• _PROBLEM REQUIREMENTS_: Spot each line that carries the word "Blender"; copy those lines.

start RECORDS FOR THIS TASK

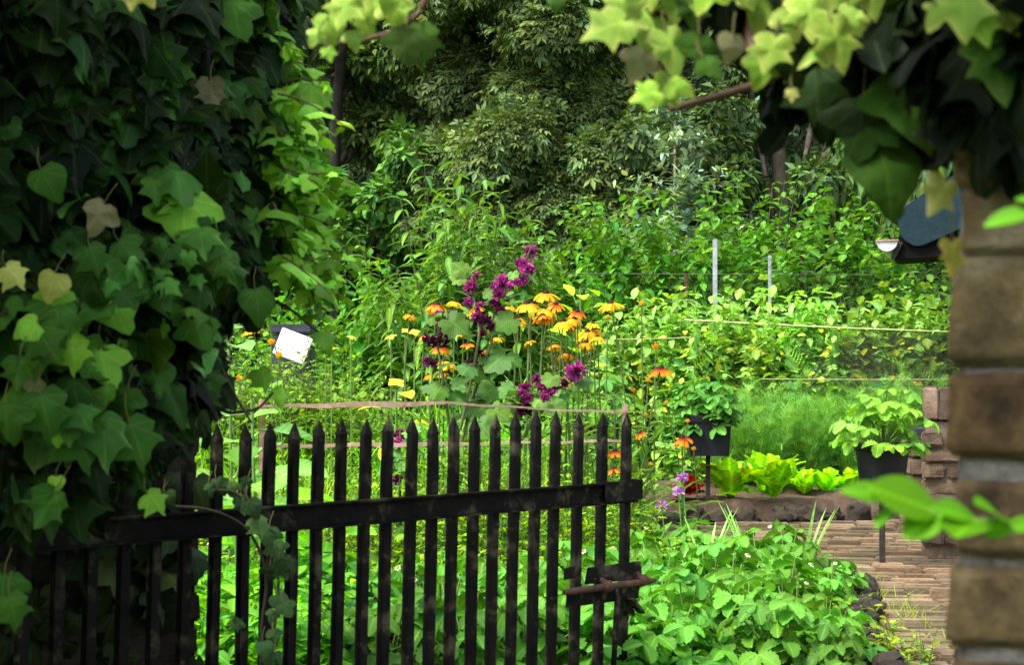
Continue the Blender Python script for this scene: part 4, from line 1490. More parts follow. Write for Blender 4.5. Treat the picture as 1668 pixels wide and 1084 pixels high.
broad_plant('pale broad leaved plant beside the lath post behind the ivy', 410, 650, 5.3, 171, 11, .17)
broad_plant('broad leaved plant low between the ivy covered pickets', 380, 780, 4.9, 172, 12, .16, (.10, .26, .06))
broad_plant('broad leaved plant showing just under the hanging ivy', 372, 540, 5.9, 173, 12, .15, (.12, .28, .10))
broad_plant('bright broad leaved plant behind the first clear pickets', 445, 820, 5.0, 174, 14, .15, (.14, .33, .06))
broad_plant('broad leaved seedling low behind the rail', 520, 870, 5.2, 175, 12, .13, (.12, .30, .05))
broad_plant('yellow leaved plant beyond the lath fence', 645, 640, 7.3, 176, 8, .10, (.38, .42, .07))
broad_plant('leafy marigold plant between the lath post and the pot', 1000, 640, 7.5, 177, 22, .10, (.09, .22, .04))
broad_plant('pale leaved bindweed in front of the pea row', 945, 470, 8.5, 178, 22, .10, (.2, .34, .06))

#@@BUILT
# ------------------------------------------------------------------ gate
GA = math.atan2(.686, .727)
U_ = np.array([.727, .686, 0])
HINGE = np.array([-.512 - .727 * .60, 3.64 - .686 * .60, 0])


def gate_s(x):
    rr = (x - CX) / F
    s = (3.64 * rr + .512) / (.727 - .686 * rr)
    return s + .60, 3.64 + .686 * s


def gate_z(x, y):
    s, d = gate_s(x)
    return H - (y - HY) * d / F


gate = thing('garden_gate', 'dark iron picket gate with pointed tips standing open beneath the ivy', 'gate', tuple(HINGE), GA)
xs = [401, 440, 480, 519, 557, 597, 632, 672, 706, 740, 774, 807, 840, 874, 905, 943, 982, 1021]
tops = [690, 686, 685, 683, 681, 681, 677, 678, 680, 678, 676, 673, 672, 669, 669, 673, 671, 671]
SS = [gate_s(x)[0] for x in xs]
ZT = [gate_z(x, y) for x, y in zip(xs, tops)]
st0 = SS[0]
k = 1
while st0 - .071 * k > .0:
    SS.insert(0, st0 - .071 * k)
    ZT.insert(0, .724)
    k += 1
SHEAR = math.tan(math.radians(1.7))
r = rng(200)


def picket(s, zt, a=.0205):
    bm = bmesh.new()
    z0 = .012
    lv = [z0, .2, .4, .5, .6, zt - .040, zt - .036]
    rings = []
    for z in lv:
        j = r.normal(0, .0006, 2)
        q = a / 2 if z < zt - .038 else a / 2 * 1.0
        rings.append([bm.verts.new((s + SHEAR * (z - zt) + cx * q + j[0], cy * q + j[1], z)) for cx, cy in ((-1, -1), (1, -1), (1, 1), (-1, 1))])
    tip = bm.verts.new((s + r.normal(0, .001), 0, zt))
    for a_, b_ in zip(rings, rings[1:]):
        for i in range(4):
            bm.faces.new((a_[i], a_[(i + 1) % 4], b_[(i + 1) % 4], b_[i]))
    for i in range(4):
        bm.faces.new((rings[-1][i], rings[-1][(i + 1) % 4], tip))
    bm.faces.new(rings[0][::-1])
    bmesh.ops.bevel(bm, geom=[e for e in bm.edges if e.calc_length() > .05], offset=.002, segments=2, affect='EDGES')
    for v in bm.verts:
        v.co += noise.noise_vector(v.co * 30 + Vector((s * 9, 0, 0))) * .0012
    return bm


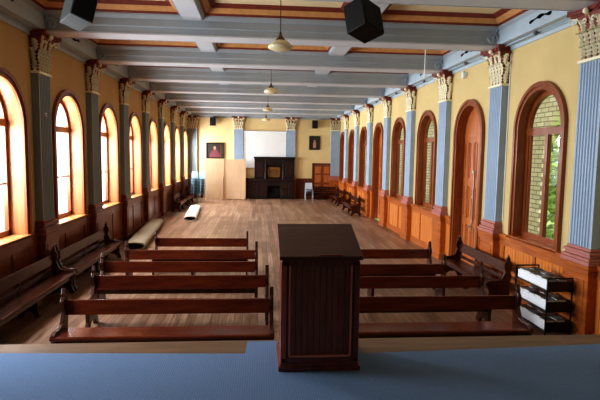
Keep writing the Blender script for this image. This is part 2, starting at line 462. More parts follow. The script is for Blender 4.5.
# double door in the back wall
d = sempty('door_3', (3.85, YB, 0))
link('casing', B((-.68, -.58, -.10, 0, 0, 2.36), (.58, .68, -.10, 0, 0, 2.36), (-.68, .68, -.10, 0, 2.26, 2.38)), M['wains_b'], d)
for s in (-1, 1):
    lf = link('door_leaf', B((min(0, s*.58)+.004, max(0, s*.58)-.004, -.06, 0, .01, 2.26)), M['casing'], d)
    bm = bmesh.new()
    for z0, z1 in ((.2, .95), (1.1, 1.6), (1.7, 2.15)): box(bm, min(s*.1, s*.48), max(s*.1, s*.48), -.08, -.06, z0, z1)
    link('door_panel', bm, M['door'], lf, bevel=.01)

# ------------------------------------------------------------------ ceiling, beams, coffers
struct(link('ceiling', B((-W-.1, W+.1, YF-.1, YB+.1, ZC, ZC+.15)), M['ceil']))
def beam_profile(hw):   # (offset, z) half profile mirrored
    h = [(hw, ZBEAM), (hw, ZBEAM+.13), (hw+.03, ZBEAM+.15), (hw+.03, ZBEAM+.29), (hw+.06, ZBEAM+.31), (hw+.06, ZC)]
    return [(-a, z) for a, z in reversed(h)] + h
ti = 4
for k in range(-2, 9):
    yc = pil_y(k)+PW/2
    if k == 8: yc = YB-.2
    bm = bmesh.new(); prism(bm, [(yc+a, z) for a, z in beam_profile(.26)], -W+.25, W-.25, 'X')
    box(bm, -W+.25, W-.25, yc-.26, yc+.26, ZBEAM-.012, ZBEAM, 1)
    for s in (-1, 1): box(bm, -W+.25, W-.25, yc+s*.262-.008, yc+s*.262+.008, ZBEAM-.02, ZBEAM+.012, 1)
    struct(link('trim_%d' % ti, bm, [M['beam'], M['beamlow']])); ti += 1
XL = (-1.78, 1.70); LH = .21
for xc in XL:
    bm = bmesh.new(); box(bm, xc-LH, xc+LH, YF, YB, 5.685, ZC, 0); box(bm, xc-LH+.02, xc+LH-.02, YF, YB, 5.675, 5.686, 1)
    struct(link('trim_%d' % ti, bm, [M['beam'], M['beamlow']])); ti += 1
# wall soffits with a crown moulding and a picture rail
for s in (-1, 1):
    bm = bmesh.new()
    def bx(xa, xb, z0, z1, mi=0): box(bm, min(s*xa, s*xb), max(s*xa, s*xb), YF, YB, z0, z1, mi)
    bx(W-.30, W, ZBEAM-.004, ZC)
    prism(bm, [(s*W, ZBEAM-.11), (s*(W-.03), ZBEAM-.11), (s*(W-.05), ZBEAM-.05), (s*(W-.1), ZBEAM-.03), (s*(W-.1), ZBEAM), (s*W, ZBEAM)], YF, YB, 'Y')
    bx(W-.15, W-.135, ZBEAM-.02, ZBEAM)
    struct(link('trim_%d' % ti, bm, M['soffit'])); ti += 1
bm = B((-W, W, YB-.5, YB, ZBEAM-.02, ZC), (-W, W, YB-.08, YB, ZBEAM-.12, ZBEAM))
struct(link('trim_%d' % ti, bm, M['beam'])); ti += 1
# painted cornice stepping around every coffer
def coffer(x0, x1, y0, y1):
    global ti
    bm = bmesh.new()
    # (inset, z, material) rings from the beam face inward
    R_ = [(0, 5.68, 0), (.035, 5.73, 0), (.04, 5.76, 1), (.07, 5.78, 1), (.075, 5.80, 2), (.16, 5.875, 2), (.165, 5.885, 1), (.27, 5.945, 1), (.275, 5.951, 0)]
    rings = []
    for d_, z, mi in R_:
        rings.append([bm.verts.new(p) for p in ((x0+d_, y0+d_, z), (x1-d_, y0+d_, z), (x1-d_, y1-d_, z), (x0+d_, y1-d_, z))])
    for i in range(len(R_)-1):
        for j in range(4):
            f = bm.faces.new((rings[i][j], rings[i][(j+1) % 4], rings[i+1][(j+1) % 4], rings[i+1][j])); f.material_index = R_[i][2]
    struct(link('trim_%d' % ti, bm, [M['beam'], M['red'], M['orange']])); ti += 1
xs = [(-W+.30, XL[0]-LH), (XL[0]+LH, XL[1]-LH), (XL[1]+LH, W-.30)]
for k in range(-1, 8):
    ya = pil_y(k)+PW/2+.32; yb = (pil_y(k+1)+PW/2-.32) if k < 7 else YB-.52
    for a, b_ in xs: coffer(a, b_, ya, yb)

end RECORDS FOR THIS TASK

• _THE ANSWER_:
Continue the Blender Python script for this scene: part 4, from line 1490. More parts follow. Write for Blender 4.5. Treat the picture as 1668 pixels wide and 1084 pixels high.
Keep writing the Blender script for this image. This is part 2, starting at line 462. More parts follow. The script is for Blender 4.5.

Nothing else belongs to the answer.